El primer recuerdo de mi niñez que guardo sobre el concepto “Pueblo” es ir con mi padre, mi madre y mis hermanos al Obelisco a festejar el Mundial 86. 

Antes de eso, habíamos vibrado –yo sin entender demasiado– toda esa seguidilla de partidos donde el Diego se presentaba como un superhéroe de chocolatada, recorriendo más rápido que el Correcaminos esos campos verde sepia que salían despedidos fulgurantes de nuestro Hitachi. Esos campos verde sepia que se convertían, cada vez que él aparecía, en el escenario de un verdadero show de lo sobrenatural. 
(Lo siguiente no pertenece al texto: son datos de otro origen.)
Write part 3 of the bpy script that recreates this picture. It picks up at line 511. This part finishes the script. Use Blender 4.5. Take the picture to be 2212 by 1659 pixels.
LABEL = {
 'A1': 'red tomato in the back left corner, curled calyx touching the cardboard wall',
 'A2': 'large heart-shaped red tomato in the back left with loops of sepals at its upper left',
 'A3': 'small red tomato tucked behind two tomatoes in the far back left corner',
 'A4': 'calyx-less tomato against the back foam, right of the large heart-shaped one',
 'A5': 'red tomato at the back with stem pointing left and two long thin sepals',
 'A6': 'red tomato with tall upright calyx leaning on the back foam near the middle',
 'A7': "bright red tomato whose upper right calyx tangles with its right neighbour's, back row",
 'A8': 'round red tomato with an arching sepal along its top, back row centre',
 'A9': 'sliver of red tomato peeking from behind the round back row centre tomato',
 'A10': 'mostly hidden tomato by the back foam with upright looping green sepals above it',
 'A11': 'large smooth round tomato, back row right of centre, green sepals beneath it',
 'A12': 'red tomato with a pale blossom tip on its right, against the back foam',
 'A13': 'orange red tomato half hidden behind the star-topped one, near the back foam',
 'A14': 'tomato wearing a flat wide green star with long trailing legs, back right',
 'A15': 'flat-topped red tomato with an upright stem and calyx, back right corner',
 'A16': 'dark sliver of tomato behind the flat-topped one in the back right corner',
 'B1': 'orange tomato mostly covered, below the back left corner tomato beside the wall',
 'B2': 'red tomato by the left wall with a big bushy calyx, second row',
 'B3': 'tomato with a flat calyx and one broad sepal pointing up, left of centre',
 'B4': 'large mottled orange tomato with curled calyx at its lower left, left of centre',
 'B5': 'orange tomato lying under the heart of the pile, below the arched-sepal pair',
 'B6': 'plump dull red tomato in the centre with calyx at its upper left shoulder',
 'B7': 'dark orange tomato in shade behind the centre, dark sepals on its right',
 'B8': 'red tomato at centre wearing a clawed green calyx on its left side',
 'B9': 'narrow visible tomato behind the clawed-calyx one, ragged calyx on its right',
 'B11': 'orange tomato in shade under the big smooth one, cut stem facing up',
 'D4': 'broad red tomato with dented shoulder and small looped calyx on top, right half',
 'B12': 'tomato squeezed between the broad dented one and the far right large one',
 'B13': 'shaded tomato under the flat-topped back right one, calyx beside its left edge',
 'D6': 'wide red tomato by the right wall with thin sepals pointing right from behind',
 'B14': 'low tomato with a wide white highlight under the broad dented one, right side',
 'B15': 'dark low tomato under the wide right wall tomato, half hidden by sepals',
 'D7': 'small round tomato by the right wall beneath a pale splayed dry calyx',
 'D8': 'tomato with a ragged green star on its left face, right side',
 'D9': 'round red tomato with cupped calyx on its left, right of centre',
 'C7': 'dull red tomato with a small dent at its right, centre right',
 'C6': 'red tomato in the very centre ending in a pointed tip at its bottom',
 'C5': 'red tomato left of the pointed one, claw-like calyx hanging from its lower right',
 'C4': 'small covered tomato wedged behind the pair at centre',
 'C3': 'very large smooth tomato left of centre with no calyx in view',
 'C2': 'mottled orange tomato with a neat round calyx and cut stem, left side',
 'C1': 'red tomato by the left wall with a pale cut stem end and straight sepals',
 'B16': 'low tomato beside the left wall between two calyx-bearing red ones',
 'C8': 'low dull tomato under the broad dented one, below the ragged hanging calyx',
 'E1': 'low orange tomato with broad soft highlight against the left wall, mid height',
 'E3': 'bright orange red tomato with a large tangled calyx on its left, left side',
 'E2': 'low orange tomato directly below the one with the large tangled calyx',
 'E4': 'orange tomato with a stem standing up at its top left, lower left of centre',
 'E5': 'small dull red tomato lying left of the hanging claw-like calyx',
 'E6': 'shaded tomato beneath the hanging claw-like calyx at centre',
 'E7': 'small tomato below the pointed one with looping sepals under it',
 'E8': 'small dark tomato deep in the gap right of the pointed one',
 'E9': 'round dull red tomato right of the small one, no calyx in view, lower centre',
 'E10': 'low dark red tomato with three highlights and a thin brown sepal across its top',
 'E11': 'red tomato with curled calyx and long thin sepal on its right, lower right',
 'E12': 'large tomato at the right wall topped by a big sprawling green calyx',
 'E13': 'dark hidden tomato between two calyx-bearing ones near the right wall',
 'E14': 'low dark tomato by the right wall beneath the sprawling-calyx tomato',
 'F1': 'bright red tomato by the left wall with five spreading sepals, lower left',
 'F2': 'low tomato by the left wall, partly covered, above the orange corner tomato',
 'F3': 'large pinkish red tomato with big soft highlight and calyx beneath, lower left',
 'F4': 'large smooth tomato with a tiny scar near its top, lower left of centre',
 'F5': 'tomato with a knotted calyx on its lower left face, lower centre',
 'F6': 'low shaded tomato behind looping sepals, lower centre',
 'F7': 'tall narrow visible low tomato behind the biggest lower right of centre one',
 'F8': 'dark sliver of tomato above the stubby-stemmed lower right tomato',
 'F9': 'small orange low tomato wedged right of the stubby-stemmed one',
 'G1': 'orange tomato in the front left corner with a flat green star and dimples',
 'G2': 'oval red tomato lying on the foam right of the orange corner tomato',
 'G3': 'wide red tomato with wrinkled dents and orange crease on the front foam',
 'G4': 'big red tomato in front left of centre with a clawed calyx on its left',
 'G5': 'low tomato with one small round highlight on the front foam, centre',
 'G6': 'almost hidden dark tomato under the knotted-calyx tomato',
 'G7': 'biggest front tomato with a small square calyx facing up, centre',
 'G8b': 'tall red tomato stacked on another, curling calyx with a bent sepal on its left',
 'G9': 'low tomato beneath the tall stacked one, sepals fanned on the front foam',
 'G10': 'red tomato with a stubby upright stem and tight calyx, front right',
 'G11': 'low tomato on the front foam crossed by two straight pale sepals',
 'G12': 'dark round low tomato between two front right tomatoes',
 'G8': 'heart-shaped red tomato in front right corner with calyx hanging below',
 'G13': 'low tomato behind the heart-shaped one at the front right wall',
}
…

Tengo en mi memoria intacto el debut con las multitudes. Conocer por primera vez esa euforia contagiosa con la que se sale a la calle para que te pegue el viento en la cara, a buscar a otro desconocido al que le esté pasando lo mismo que a vos, para amalgamarte en un solo sentimiento. Todos los adultos con los ojos vidriosos, todos dispuestos al abrazo con el que está cerca. No importa de dónde venís, ni a dónde vas. Encontrarte en el otro, identificarte, sentir que somos iguales, pero sobre todo que nos merecemos lo mismo: la alegría, en este caso. 

Cuando aparece esa clase de unión colectiva suele ser por una felicidad muy grande o, en su defecto, por una tristeza inmensa. El Diego ofreció ambas. La fiesta de haber vivido su época, de haberlo visto bailar con la pelota pegada a ese cuerpo macizo y retacón, pero también esta gran caravana de despedida para saludar a alguien capaz de hacer soñar, incluso a los que de movida no pueden soñar con nada. Eso, para mí, es lo más parecido a ser “Pueblo”. 

Qué lindo “ser pueblo”. Qué lindo venir del barro y reivindicar el barro. Qué lindo no ser neutral. Por Dios, que lindo es no ser neutral. 

Gracias por la magia dentro de los estadios de fútbol. Fuera de los estadios, su magia fue no ser neutral. Defender su camiseta, pero también defender su clase, su origen, su continente. 

Si te fijás bien, a veces la realidad se presenta transparente como en esos mares cristalinos en los que te sumergís y podés verte los pies. Aquellos que odian al Diego, en general, comparten un mismo criterio: el odio al que menos tiene. Parece un chiste, pero a veces cuando pasa algo tan abrupto y radical, una claridad se revela. Cómo a Keanu Reeves cuando se le aparecen los números verdes en Matrix, y le caen todas las fichas juntas. 

La muerte del Diego te muestra en carne viva a los que no se bancan la foto con Fidel, con Chávez, con Evo, con Lula, con Estela. Son los que secretamente sostienen que un negro cabeza no tiene derecho a expresarse en temas centrales como la discusión por el aborto legal, pero que tampoco deberían tener derecho a comprarse un celular, ni acceso a unas zapatillas bien chetas. Los vamos a ver mucho estos días por venir. Son los que sacan el dedito de la falsa moral y tiran la primera piedra. 

Pero la paradoja sigue viva, sin embargo, porque el Diego también los encarna. ¿Será por eso que le dicen Dios? Porque vive en todos y cada uno, de algún modo y cada uno puede quedarse con la parte que más le guste. 

La supremacía física por sobre los demás, transferida por la psiquis de la derecha a los espacios más inusitados. O su posición ideológica alineada con los procesos políticos de izquierda en América Latina, por nombrar dos posiciones posibles para un fanático del Diego. A quién le quepa el sayo que se lo ponga, dice el dicho. Y él que diga que su pasión por el Diego se suscribe sólo a su destreza con la balompié, lo invito a hurgar profundo en su subconsciente. Porque esa es un poco la magia del Diego: que todos nos enunciamos a través de alguna de sus facetas. Todos juntos adentro de esa gran bolsa llamada “el ser argentino”. Una mezcla rara y contradictoria, picante. Del ser cabeza, de la picardía, el bardo, la oscuridad, la mugre, de ser un cuentero, pero también de ser tan tan tan de verdad. Así es cómo pasa siempre con los sobrevivientes.